I especially like the breathless report by the FAA of two midair collisions between UAVs and conventional aircraft. Yep, they did indeed actually happen! But the AMA investigation revealed a little detail: These were collisions between military drones and military aircraft. Busted.    

Disclaimers and random comments, in no particular order:

I'm not against safety regulations, and I'm all for tossing any jerk caught molesting a full size aircraft into the cooler for a long stay, using existing law.

My numerical calculations are admittedly speculative but are at least based on some real starting points.

I do not believe that we will remain accident free, but I do believe it is proven now that the risks are very low and manageable without resorting to overbearing, overreaching petty bureaucrats.
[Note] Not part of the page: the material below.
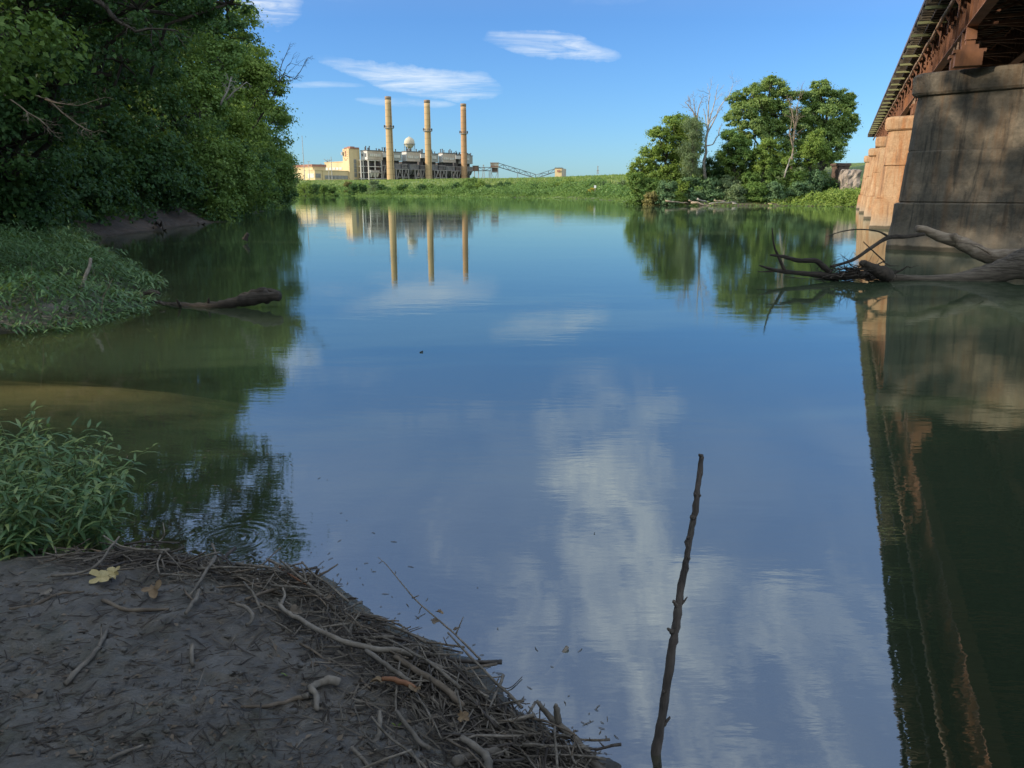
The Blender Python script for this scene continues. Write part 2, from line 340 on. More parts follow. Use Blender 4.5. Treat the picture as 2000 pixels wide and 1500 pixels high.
def crown_leaves(blobs, n, leaf, rg, clumps=26, cs=0.30, aspect=0.62, droop=0.0, shell=0.55):
    blobs = np.asarray(blobs, float); wgt = (blobs[:, 3] * blobs[:, 4] + blobs[:, 4] * blobs[:, 5] + blobs[:, 3] * blobs[:, 5]); wgt = wgt / wgt.sum()
    P_, N_, C_, K_ = [], [], [], []
    for bl, wt in zip(blobs, wgt):
        c, r = bl[:3], bl[3:6]; k = clumps; d = unit(rg.normal(size=(k, 3))); d[:, 2] = np.abs(d[:, 2]) * np.where(rg.random(k) < 0.68, 1, -1)
        cc = c + d * r * (shell + (1 - shell) * rg.random((k, 1)) ** 0.5)
        sz = cs * (0.6 + 0.8 * rg.random(k)); tone = rg.random(k)
        m = max(8, int(n * wt)); idx = rg.integers(0, k, m)
        off = rg.normal(size=(m, 3)) * 0.5 * np.where(rg.random((m, 1)) < .12, 1.9, 1.0); q = cc[idx] + off * (r * sz[idx, None]) * np.array([1, 1, 0.75])
        q[:, 2] -= droop * rg.random(m) ** 2 * r[2]
        nn = unit(unit(off) * 0.6 + unit((cc[idx] - c) / r) * 0.4 + np.array([0, 0, 0.45]) + rg.normal(size=(m, 3)) * 0.45)
        P_.append(q); N_.append(nn); C_.append(np.clip(tone[idx] * 0.55 + rg.random(m) * 0.45, 0, 1)); K_.append(cc)
    pos = np.concatenate(P_); nr = np.concatenate(N_); va = np.concatenate(C_)
    tang = None
    if droop: tang = rg.normal(size=pos.shape) * .4 + np.array([0, 0, -1.0])
    V, Q = leaf_quads(pos, nr, leaf * (0.6 + 0.8 * rg.random(len(pos))), aspect, rg, tang)
    return V, Q, np.repeat(va, 4), K_
def limb(g, a, b, r0, r1, rg, n=6, seg=6, wob=0.06, sag=0.0):
    a, b = Vector(a), Vector(b); L = (b - a).length; pts, rr = [], []
    for i in range(seg + 1):
        t = i / seg; p = a.lerp(b, t)
        if 0 < i < seg: p += Vector(rg.normal(size=3) * L * wob * math.sin(math.pi * t))
        p.z += sag * L * math.sin(math.pi * t); pts.append(p); rr.append(r0 + (r1 - r0) * t)
    g.tube(pts, rr, n); return pts
def tree(base, blobs, n, leaf, m, label, cat='tree', group=None, name='tree', seed=0, bark='bark', tr=0.3, clumps=26, cs=0.30, aspect=0.62, droop=0.0, twigs=5, lean=(0, 0), shell=0.55, stems=1):
    rg = np.random.default_rng(seed); base = Vector(base); th = thing(name, base, label, cat, group)
    V, Q, va, K = crown_leaves(blobs, n, leaf, rg, clumps, cs, aspect, droop, shell)
    ba = np.asarray(blobs, float); top = ba[:, 2].max(); cx, cy = ba[:, 0].mean(), ba[:, 1].mean()
    g = Geo(); hh = top - base.z
    for s_ in range(stems):
        bb = base + Vector((rg.uniform(-.3, .3), rg.uniform(-.3, .3), 0)) * (s_ > 0) - Vector((0, 0, 0.5))
        mid = Vector((cx + lean[0] + rg.uniform(-.5, .5) * s_, cy + lean[1], base.z + hh * 0.9))
        trunk = limb(g, bb, mid, tr, tr * 0.28, rg, 8, 9, 0.02)
        for bi, (bl, kk) in enumerate(zip(ba, K)):
            if bi % stems != s_: continue
            f = min(0.9, max(0.15, (bl[2] - base.z) / hh - 0.22)); st = trunk[int(f * 9)]
            limb(g, st, bl[:3], tr * 0.42 * (1 - f * .5), tr * 0.13, rg, 5, 5, 0.05, 0.03)
            for q in kk[:twigs]: limb(g, bl[:3], q, tr * 0.13, tr * 0.04, rg, 4, 3, 0.06)
    part('trunk', g, bark, th, True)
    np_part('crown', V, Q, va, m, th)
    return th
def blob_cloud(cx, cy, z0, z1, rx, ry, k, rg, low=0.55, br=(0.33, 0.5)):
    """blobs filling an egg-shaped envelope"""
    out = []
    for i in range(k):
        t = (i + rg.random()) / k; z = z0 + (z1 - z0) * t
        wv = math.sin(math.pi * min(1, (low + (1 - low) * (t if t > low else t)) if t < .5 else 1.0 - (t - .5) * 0.9)) if False else (low + (1 - low) * math.sin(math.pi * min(t * 1.25, 0.5)) ) * (1 if t < .55 else math.cos((t - .55) / .45 * 1.15))
        a = rg.random() * 2 * math.pi; rr = (0.35 + 0.6 * rg.random()) * wv
        b = rg.uniform(*br)
        out.append((cx + math.cos(a) * rr * rx, cy + math.sin(a) * rr * ry, z, b * rx, b * ry, b * min(rx, (z1 - z0) * .5) * 0.9))
    return out
def dup(root, loc, rz=0.0, sc=1.0, label=None, group=None):
    r = root.copy(); COL.objects.link(r); r.location = loc; r.rotation_euler = (0, 0, rz)
    r.scale = (sc, sc, sc) if not hasattr(sc, '__len__') else sc
    if label: r['label'] = label
    if group: r['group'] = group
    for ch in list(root.children):
        c = ch.copy(); COL.objects.link(c); c.parent = r
    return r

# ------------------------------------------------------------------ value noise for the terrain
def vnoise(x, y, seed=0):
    xi = np.floor(x).astype(np.int64); yi = np.floor(y).astype(np.int64); fx = x - xi; fy = y - yi
    fx = fx * fx * (3 - 2 * fx); fy = fy * fy * (3 - 2 * fy)
    def h(a, b):
        n = (a * 374761393 + b * 668265263 + seed * 974634777) & 0xffffffff
        n = ((n ^ (n >> 13)) * 1274126177) & 0xffffffff
        return ((n ^ (n >> 16)) & 0xffff) / 65535.0
    return (h(xi, yi) * (1 - fx) + h(xi + 1, yi) * fx) * (1 - fy) + (h(xi, yi + 1) * (1 - fx) + h(xi + 1, yi + 1) * fx) * fy
def fbm(x, y, o=5, seed=0, gain=0.5):
    s = 0; a = 1; t = 0
    for i in range(o): s = s + a * (vnoise(x * 2 ** i, y * 2 ** i, seed + i) - 0.5); t += a; a *= gain
    return s / t
def sstep(t): t = np.clip(t, 0, 1); return t * t * (3 - 2 * t)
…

I believe education is the key. (that's being done, even by the FAA but more so by the AMA and some major manufacturers (are you listening, 3DR?)

I believe based on the last four years of building and flying quads that the the size of UAVs and their payloads will continue to shrink to the point in the not too distant future where all this will become moot, as a UAV over a kilo will be a rarity. If, that is, the fear-mongers don't halt development.

Fly safe and have fun.

Comment by Philip Giacalone on October 23, 2015 at 4:20am

Yes, I think most everyone agrees that education is part of the solution. Flight limitations in the firmware, too. But these kinds of things aren't happening broadly or consistently enough in the exploding consumer space right now. I agree that 3DR, and the other major manufacturers, are currently part of the problem by not focusing enough on safety issues as a priority. They are their own worst enemies, in a way, as their massive sales successes lead to unintended consequences. This is where regulation will help,  by enforcing consistency across both suppliers and users and a higher attention to safety as a priority, rather than an afterthought.